Bodmin Moor was home to
Bronze Age settlers, who left evidence of their
hut circles in numerous places. Lonely Dozemary Pool is the legendary
last resting place of King Arthur's sword Excalibur.
The moor is also a
place of mystery, and It was also the setting for perhaps Arthur
Connan-Doyles greatest Sherlock Holmes Mystery 'The Hounds of the
Baskervilles.' Bodmin Moor was also the setting for Daphne
du Maurier's
novel 'Jamaica Inn'.
Yes a awful lot of famous authors have found inspiration in
the
west country. There is also the intriguing story of the beast of
Bodmin Moor. Since 1983, there have been over 60 reported sightings of
a
big cat on Bodmin Moor. There was video footage showing an large cat
like animal which is some three and a half feet in length. Despite an
inconclusive inquiry by the government nothing was proved,
However, many locals remain convinced that there is one or more
big cats at large on the moor. And as one who has been abroad on the
moor on both a misty, February morning, and a dark, moonless, night, it
is
easy to see how the imagination can run riot. Wait what was that howl,?

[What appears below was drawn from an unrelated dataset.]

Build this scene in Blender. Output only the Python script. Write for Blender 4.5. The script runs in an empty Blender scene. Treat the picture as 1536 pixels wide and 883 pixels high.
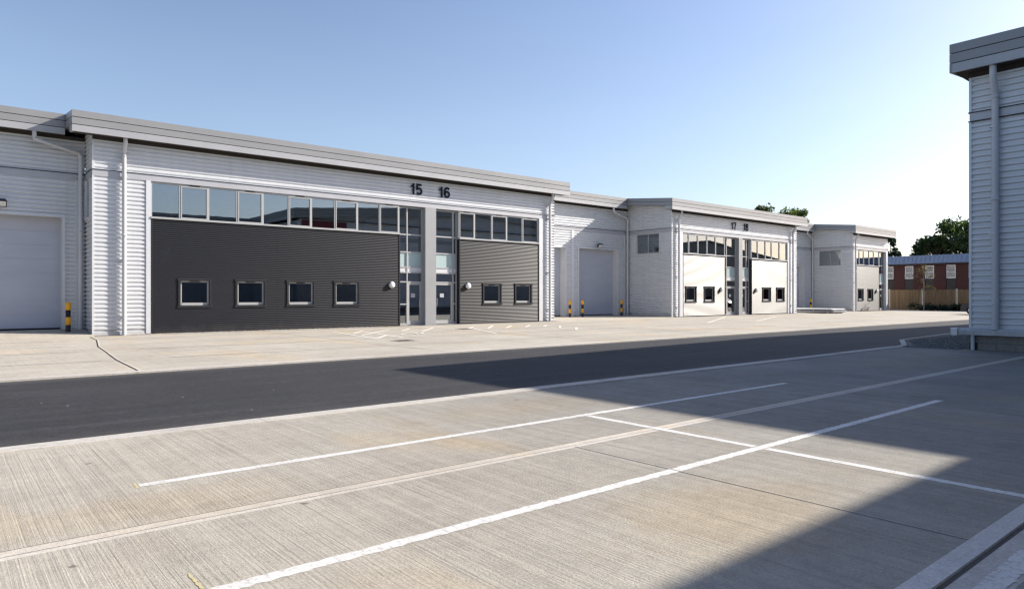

is that dark shadow a large cat?
Of all Bodmin's ghosts, the most famous is Charlotte Dymond. On Sunday
14th April 1844, Charlotte Dymond was found murdered on the slopes of
Roughtor. Her lover, a crippled farmhand called Matthew Weeks was later
hanged at Bodmin Gaol for the crime. Since that time, and especially on
the anniversary of her death, Charlotte has been seen walking in the
area, clad in a gown and a silk bonnet. There is a memorial stone at
Roughtor Ford which marks the site of her murder, and her grave lies in
the churchyard at Davidstow. All macabre stuff but well in keeping with
Bodmins history. Bodmin is the gateway to the fascinating
Eden Project, which is just a twenty-minute drive away: there is a
regular bus service which runs to the attraction, that has been dubbed
the eighth wonder of the world. Granted Bodmin does not have the
charisma of coastal towns like Penzance, or St Ives. It is however the
place for lovers of our history, nature, and wildlife to visit.